Al lavoro lo descrivono studioso e pragmatico. «Sa dove mettere il cacciavite e va dritto alla soluzione del problema». Nel 1996 era uno dei massimi collaboratori del premier Massimo D’Alema – componente del leggendario gruppo dei Lothar – e coordinatore della sua segreteria politica. Già all’epoca lavorava sodo, lontano dalla ribalta mediatica. «Tra noi era quello che appariva meno», ricorda Rondolino, insieme a lui nello staff di Palazzo Chigi. «Con D’Alema – raccontava lo stesso Minniti a Linkiesta – abbiamo condiviso un’esperienza politica per certi versi straordinaria. Il ricambio generazionale di cui oggi tutti parlano noi l’avevamo già ottenuto. A 38 anni ero dirigente, a 42 sottosegretario. Ricordo ancora una mia visita ufficiale a Cuba nel 1994. Ero partito con l’obiettivo di ristabilire i rapporti diplomatici con il partito comunista cubano. Prima di incontrare Castro mi presentarono al suo aiutante di campo. L’uomo, sulla settantina, studiò bene la mia biografia. Davanti ai dati anagrafici miei e di D’Alema rimase a bocca aperta. Poi richiese stupito: “Ma da voi chi comanda veramente?”».
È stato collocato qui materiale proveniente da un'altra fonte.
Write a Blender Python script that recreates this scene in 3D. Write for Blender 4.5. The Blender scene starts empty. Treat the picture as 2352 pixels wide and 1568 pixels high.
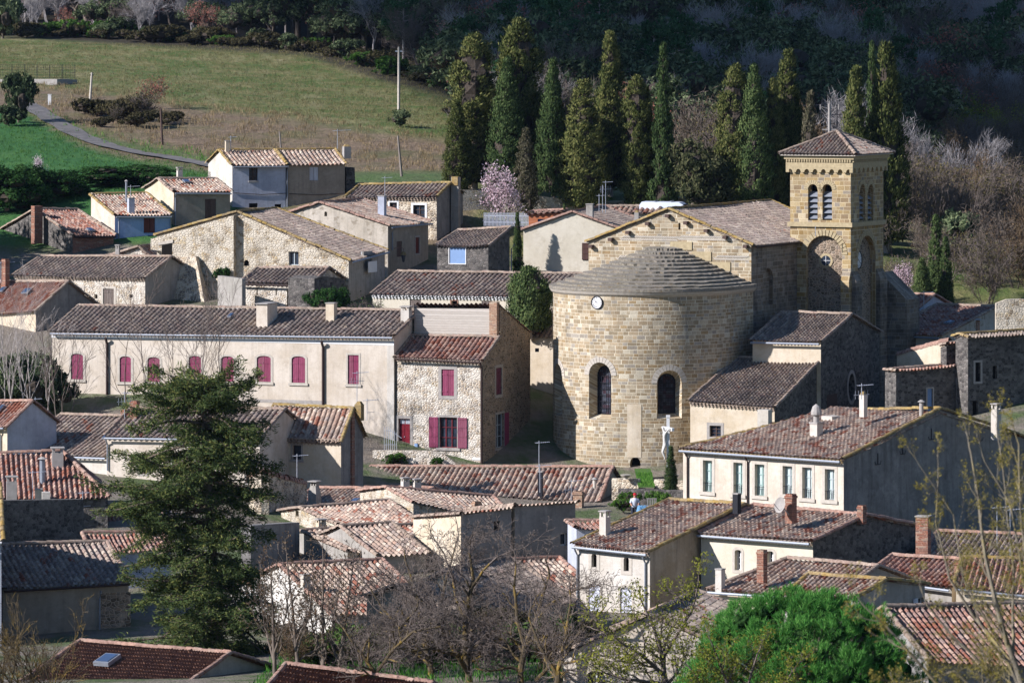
import bpy, math, random
import numpy as np
from mathutils import Vector
from mathutils.geometry import tessellate_polygon
# ---------------------------------------------------------------- measuring frame
# photograph measured on a 2352 x 1568 grid; level camera at the origin looking along +Y
F, CX, YH, W, H = 11300.0, 1176.0, 95.0, 2352, 1568
R = math.radians
rng = np.random.default_rng(7)
C = bpy.context.scene.collection
def P(x, y, D): return Vector(((x-CX)/F*D, D, -(y-YH)/F*D))
def zat(y, D): return -(y-YH)/F*D
def ray(x, y): return Vector(((x-CX)/F, 1.0, -(y-YH)/F))
def along(Q, d, x, y=None):
    k = (x-CX)/F
    t = (k*Q.y-Q.x)/(d.x-k*d.y)
    p = Q+d*t
    if y is not None: p.z = zat(y, p.y)
    return p
def dirs(a):
    a = R(a)
    return Vector((math.cos(a), -math.sin(a), 0)), Vector((math.sin(a), math.cos(a), 0))   # along the front, inward
def srgb(h):
    h = h.lstrip('#'); c = [int(h[i:i+2], 16)/255 for i in (0, 2, 4)]
    return tuple([(v/12.92 if v < .04045 else ((v+.055)/1.055)**2.4) for v in c]+[1.0])
# ---------------------------------------------------------------- objects
def tag(o, label=None, cat=None, group=None, kind=None):
    if label: o['label'] = label
    if cat: o['category'] = cat
    if group: o['group'] = group
    if kind: o['kind'] = kind
    return o
def thing(name, label, cat, loc=(0, 0, 0), group=None):
    o = bpy.data.objects.new(name, None); C.objects.link(o); o.location = loc
    o.empty_display_size = .5
    return tag(o, label, cat, group)
def link(name, me, parent=None):
    o = bpy.data.objects.new(name, me); C.objects.link(o)
    if parent is not None: o.parent = parent
    return o
def worldloc(o):
    p = Vector((0, 0, 0))
    while o is not None: p = p+o.location; o = o.parent
    return p
def copy_tree(o, loc=None, rz=None, scale=None, label=None, group=None):
    c = o.copy(); C.objects.link(c)
    if loc is not None: c.location = loc
    if rz is not None: c.rotation_euler = (0, 0, rz)
    if scale is not None: c.scale = scale
    if label: c['label'] = label
    if group: c['group'] = group
    for ch in list(o.children):
        k = ch.copy(); C.objects.link(k); k.parent = c
        for g in list(ch.children):
            q = g.copy(); C.objects.link(q); q.parent = k
    return c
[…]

Niente profili sui social network, pochissime interviste. «Sono la prova vivente che in politica si può sparire e contare lo stesso», dice il diretto interessato all’Espresso. Eppure, raccontano gli amici, «Marco è persona solare e autoironica, ha mantenuto uno spirito giovanile e scapigliato. Come i migliori dirigenti comunisti, ha un formidabile repertorio di sciocchezzai e barzellette proprio sul mondo comunista».
Direttamente dal Viminale Minniti guida la macchina dello Stato che tiene le redini della sicurezza e organizza le elezioni politiche. Dopo l’esperienza con D’Alema e una solida amicizia con Cossiga, ha navigato in acque veltroniane. Da qualche anno gode della piena fiducia di Matteo Renzi, non ha correnti alle spalle né truppe parlamentari
Ora l’occasione della vita: la poltrona di ministro. Il fronte caldo è quello dell’immigrazione, con il 2016 anno record per gli sbarchi. Senza dimenticare il terrorismo jihadista, con l’attentatore di Berlino Anis Amri neutralizzato a Sesto San Giovanni. A gennaioMinniti ha approntato un pacchetto che prevede misure come la riapertura dei Cie, il potenziamento dei rimpatri degli irregolari, l’impiego dei richiedenti asilo in lavori di pubblica utilità. Con i centri di identificazione ed espulsione si è guadagnato più critiche a sinistra che a destra. Qualcuno lo ha già definito sceriffo. Lui si dice convinto che «la sicurezza sia pane per i denti della sinistra». Punta sul doppio binario severità-integrazione, chiarendo: «La cosa più sbagliata sarebbe fare un’equazione tra immigrazione e terrorismo». Lo difende Fabrizio Rondolino: «La sua è una mezza svolta culturale, d’altronde solidarietà e fermezza sono facce della stessa medaglia. Se a una parte della sinistra queste parole suonano provocatorie non è perché Minniti sia avanti, ma perché la sinistra è arretrata».
Animatore della Fondazione Icsa (Intelligence Culture and Strategic Analysis), think tank sui temi della sicurezza, negli anni da sottosegretario con delega ai servizi ha curato la regia dei dossier più caldi: dal caso Regeni alla polveriera libica. Proprio qualche giorno fa Minniti è volato a Tripoli, annunciando (lui e non Alfano) la riapertura dell’ambasciata d’Italia in Libia, ma ha fatto tappa anche in Tunisia e a Malta per parlare di immigrazione. Tanti i tavoli aperti: dialoga con Regioni e Comuni per ridefinire i termini dell’accoglienza, lavora a un patto con le comunità islamiche italiane, prepara un pacchetto di provvedimenti per la sicurezza urbana. Direttamente dal Viminale Minniti guida la macchina dello Stato che tiene le redini della sicurezza e organizza le elezioni politiche. Dopo l’esperienza con D’Alema e una solida amicizia con Cossiga, ha navigato in acque veltroniane. Da qualche anno gode della piena fiducia di Matteo Renzi, non ha correnti alle spalle né truppe parlamentari. «Non ci sono i minnitiani», assicura chi lo conosce bene. «È un uomo legato al partito, più che a un leader». Però sono pronti a giurare che in Calabria il ministro schivo e riservato può vantare «un forte consenso popolare» e un serbatoio di voti non indifferente. «Più di tanti leader mediatici».